PROBLEM DETAILS: State how many lines of the entries hold the string "objects", and nothing more.

## Start DATA SHOWN

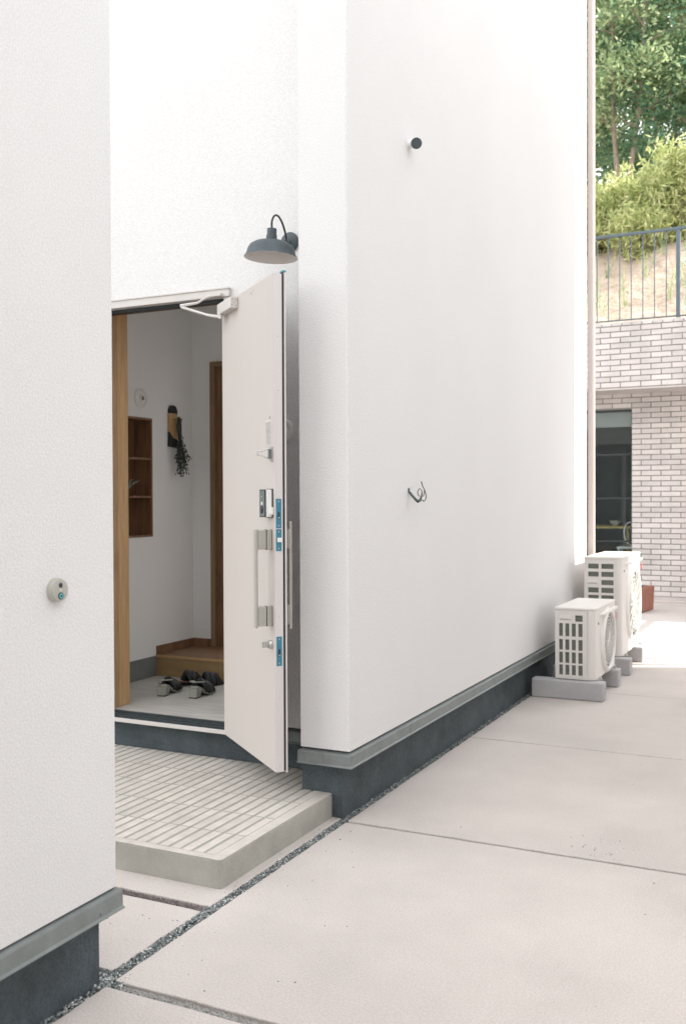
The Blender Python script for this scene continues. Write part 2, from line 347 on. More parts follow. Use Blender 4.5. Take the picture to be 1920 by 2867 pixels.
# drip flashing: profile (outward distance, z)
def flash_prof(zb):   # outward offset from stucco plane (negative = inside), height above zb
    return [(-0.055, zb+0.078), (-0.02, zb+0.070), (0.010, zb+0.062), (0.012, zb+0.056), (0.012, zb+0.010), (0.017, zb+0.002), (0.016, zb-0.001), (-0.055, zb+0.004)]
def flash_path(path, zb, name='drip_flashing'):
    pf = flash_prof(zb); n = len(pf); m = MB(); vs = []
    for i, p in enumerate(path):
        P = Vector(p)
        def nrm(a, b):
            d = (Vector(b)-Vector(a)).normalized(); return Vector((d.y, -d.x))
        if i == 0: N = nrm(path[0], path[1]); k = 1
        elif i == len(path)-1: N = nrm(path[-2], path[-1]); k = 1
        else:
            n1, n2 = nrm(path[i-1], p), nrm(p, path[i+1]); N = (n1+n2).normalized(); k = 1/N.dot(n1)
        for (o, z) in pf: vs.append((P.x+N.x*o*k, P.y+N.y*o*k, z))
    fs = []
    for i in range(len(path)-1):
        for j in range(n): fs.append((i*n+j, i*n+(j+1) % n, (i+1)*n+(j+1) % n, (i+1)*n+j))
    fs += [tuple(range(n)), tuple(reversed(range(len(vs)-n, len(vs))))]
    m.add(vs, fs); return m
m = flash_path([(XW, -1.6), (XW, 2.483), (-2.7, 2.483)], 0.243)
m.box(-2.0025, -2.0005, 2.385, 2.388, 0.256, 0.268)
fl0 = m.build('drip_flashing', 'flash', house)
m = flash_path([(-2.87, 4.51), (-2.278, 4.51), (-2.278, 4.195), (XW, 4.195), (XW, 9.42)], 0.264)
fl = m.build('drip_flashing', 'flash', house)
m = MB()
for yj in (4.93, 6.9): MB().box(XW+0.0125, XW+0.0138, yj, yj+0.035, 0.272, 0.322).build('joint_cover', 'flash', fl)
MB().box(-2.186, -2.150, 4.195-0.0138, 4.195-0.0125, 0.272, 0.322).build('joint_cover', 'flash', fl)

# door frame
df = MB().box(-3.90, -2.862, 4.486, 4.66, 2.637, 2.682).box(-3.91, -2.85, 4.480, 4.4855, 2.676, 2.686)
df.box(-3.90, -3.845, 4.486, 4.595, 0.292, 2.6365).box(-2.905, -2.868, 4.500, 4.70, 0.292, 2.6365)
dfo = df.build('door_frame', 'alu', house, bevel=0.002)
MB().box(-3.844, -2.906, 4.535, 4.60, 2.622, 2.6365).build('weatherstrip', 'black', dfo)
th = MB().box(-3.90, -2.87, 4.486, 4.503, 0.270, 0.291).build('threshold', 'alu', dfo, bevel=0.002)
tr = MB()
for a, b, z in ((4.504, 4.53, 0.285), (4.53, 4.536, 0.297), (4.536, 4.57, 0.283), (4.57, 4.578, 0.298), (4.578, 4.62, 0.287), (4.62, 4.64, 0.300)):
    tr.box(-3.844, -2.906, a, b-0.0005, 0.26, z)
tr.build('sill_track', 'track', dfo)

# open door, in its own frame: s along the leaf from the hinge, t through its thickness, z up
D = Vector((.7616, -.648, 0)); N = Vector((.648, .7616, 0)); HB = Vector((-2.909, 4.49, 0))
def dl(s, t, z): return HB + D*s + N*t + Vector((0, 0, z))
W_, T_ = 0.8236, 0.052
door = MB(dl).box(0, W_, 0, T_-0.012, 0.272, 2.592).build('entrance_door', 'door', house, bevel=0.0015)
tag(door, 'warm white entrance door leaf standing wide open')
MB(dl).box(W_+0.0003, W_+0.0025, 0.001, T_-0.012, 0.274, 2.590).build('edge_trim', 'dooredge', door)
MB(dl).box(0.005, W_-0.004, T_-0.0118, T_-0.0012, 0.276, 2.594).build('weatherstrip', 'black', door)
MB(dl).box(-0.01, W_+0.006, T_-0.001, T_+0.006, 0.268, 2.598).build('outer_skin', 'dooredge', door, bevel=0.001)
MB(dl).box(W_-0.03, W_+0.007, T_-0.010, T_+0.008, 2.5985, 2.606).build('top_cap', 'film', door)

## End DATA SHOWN
## Start DATA SHOWN

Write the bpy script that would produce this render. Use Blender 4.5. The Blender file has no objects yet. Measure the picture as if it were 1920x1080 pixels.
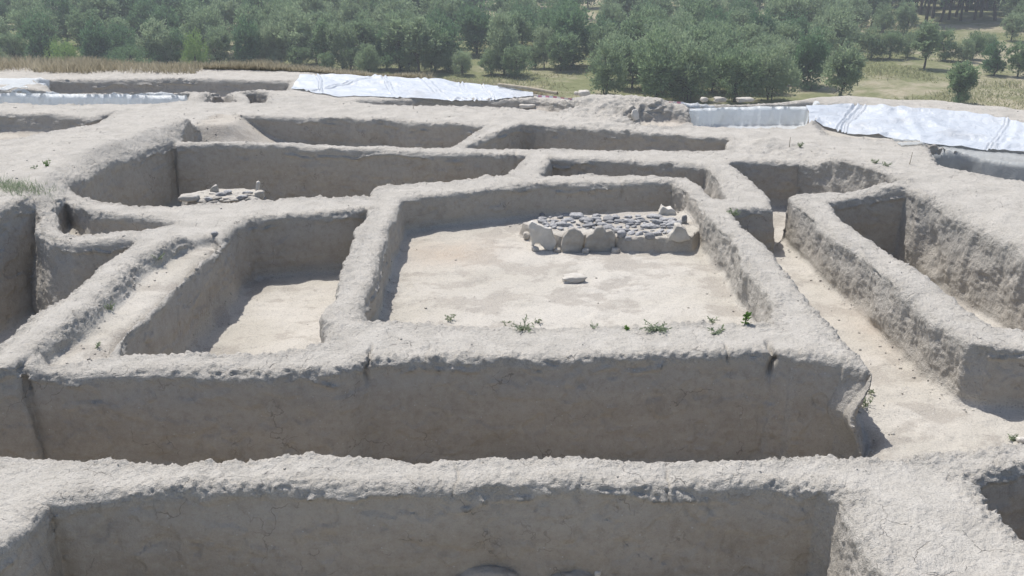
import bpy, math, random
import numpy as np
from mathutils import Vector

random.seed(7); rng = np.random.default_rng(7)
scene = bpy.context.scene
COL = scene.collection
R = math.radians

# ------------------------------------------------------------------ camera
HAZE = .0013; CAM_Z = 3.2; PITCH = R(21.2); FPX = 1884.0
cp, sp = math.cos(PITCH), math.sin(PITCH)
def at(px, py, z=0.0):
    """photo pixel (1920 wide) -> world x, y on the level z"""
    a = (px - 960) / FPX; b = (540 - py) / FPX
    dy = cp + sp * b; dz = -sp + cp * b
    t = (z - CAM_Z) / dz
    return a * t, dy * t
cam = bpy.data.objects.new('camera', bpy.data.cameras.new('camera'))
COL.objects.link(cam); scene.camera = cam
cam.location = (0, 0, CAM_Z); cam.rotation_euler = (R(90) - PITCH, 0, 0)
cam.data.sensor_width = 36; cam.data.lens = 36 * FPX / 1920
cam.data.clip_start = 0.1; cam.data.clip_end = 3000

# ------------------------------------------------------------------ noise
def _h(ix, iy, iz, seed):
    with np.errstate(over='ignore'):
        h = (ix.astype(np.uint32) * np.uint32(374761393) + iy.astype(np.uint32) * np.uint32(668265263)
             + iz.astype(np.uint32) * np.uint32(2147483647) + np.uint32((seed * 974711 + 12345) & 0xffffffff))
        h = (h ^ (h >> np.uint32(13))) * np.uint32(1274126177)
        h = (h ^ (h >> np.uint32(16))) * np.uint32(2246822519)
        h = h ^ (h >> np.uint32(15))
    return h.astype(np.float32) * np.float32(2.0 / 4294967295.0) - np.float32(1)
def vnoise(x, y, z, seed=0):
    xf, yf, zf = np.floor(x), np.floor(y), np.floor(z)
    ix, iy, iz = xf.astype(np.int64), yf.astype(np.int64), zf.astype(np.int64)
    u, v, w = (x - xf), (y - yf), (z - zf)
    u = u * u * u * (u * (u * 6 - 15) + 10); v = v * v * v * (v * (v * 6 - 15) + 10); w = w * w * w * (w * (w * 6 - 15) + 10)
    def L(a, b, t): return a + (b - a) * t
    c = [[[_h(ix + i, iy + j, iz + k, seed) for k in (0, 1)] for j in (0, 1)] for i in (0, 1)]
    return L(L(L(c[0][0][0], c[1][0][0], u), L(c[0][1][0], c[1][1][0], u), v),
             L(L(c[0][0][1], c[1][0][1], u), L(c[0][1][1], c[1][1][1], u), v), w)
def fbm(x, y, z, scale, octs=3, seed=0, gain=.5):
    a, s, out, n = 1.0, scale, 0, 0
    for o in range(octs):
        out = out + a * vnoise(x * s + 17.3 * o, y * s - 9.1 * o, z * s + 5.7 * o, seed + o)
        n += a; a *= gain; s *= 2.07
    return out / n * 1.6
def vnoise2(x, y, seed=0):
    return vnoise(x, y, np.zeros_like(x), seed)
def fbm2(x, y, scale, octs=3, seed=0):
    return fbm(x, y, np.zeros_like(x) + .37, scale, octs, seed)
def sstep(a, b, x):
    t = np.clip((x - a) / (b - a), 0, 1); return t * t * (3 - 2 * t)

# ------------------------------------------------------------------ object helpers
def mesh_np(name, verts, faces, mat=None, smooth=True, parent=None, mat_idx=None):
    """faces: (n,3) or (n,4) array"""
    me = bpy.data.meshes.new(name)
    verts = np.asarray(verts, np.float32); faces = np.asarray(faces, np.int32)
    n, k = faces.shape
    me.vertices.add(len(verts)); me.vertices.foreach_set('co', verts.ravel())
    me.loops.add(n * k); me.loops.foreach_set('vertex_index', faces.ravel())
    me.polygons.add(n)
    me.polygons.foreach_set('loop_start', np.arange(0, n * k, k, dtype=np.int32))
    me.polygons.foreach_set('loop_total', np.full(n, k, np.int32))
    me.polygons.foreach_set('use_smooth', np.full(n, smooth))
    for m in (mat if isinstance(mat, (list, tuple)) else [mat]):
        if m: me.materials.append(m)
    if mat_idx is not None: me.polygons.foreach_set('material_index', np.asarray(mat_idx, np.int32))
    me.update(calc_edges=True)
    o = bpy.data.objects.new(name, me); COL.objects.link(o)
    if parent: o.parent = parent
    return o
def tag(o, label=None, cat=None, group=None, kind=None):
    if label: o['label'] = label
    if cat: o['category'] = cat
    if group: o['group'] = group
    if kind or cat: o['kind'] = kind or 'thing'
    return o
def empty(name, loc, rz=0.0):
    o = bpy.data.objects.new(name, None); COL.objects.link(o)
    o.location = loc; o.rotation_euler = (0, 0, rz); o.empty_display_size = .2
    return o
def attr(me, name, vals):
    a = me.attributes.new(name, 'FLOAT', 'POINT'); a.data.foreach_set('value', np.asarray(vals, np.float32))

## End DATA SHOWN
## Start DATA SHOWN

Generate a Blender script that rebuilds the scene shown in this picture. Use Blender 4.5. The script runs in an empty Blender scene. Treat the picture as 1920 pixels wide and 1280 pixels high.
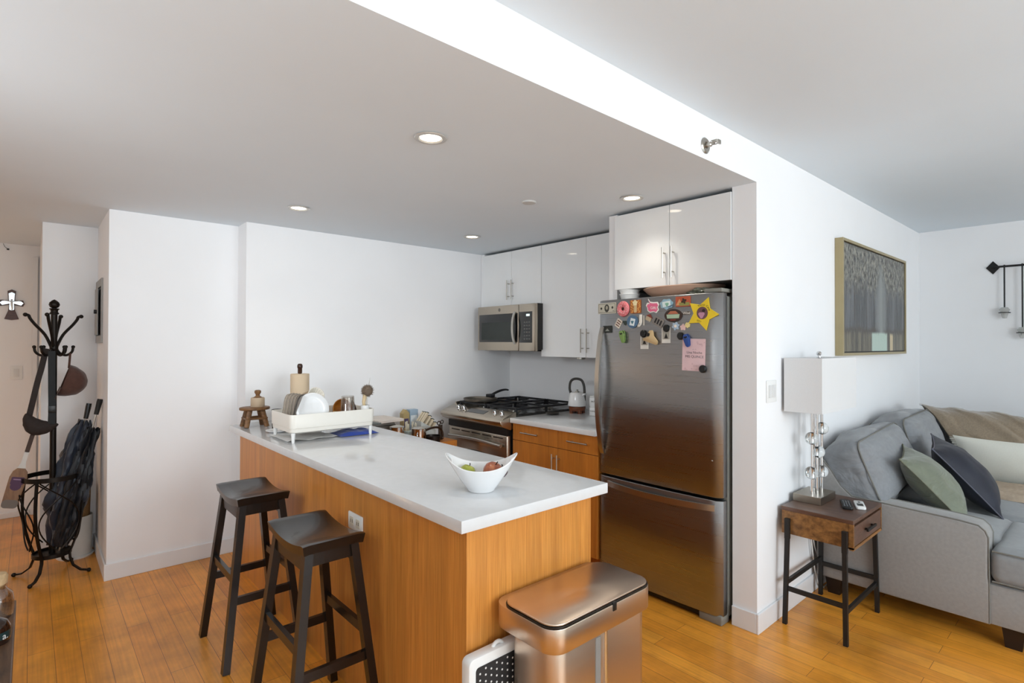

## End DATA SHOWN

TASK RESULT: 5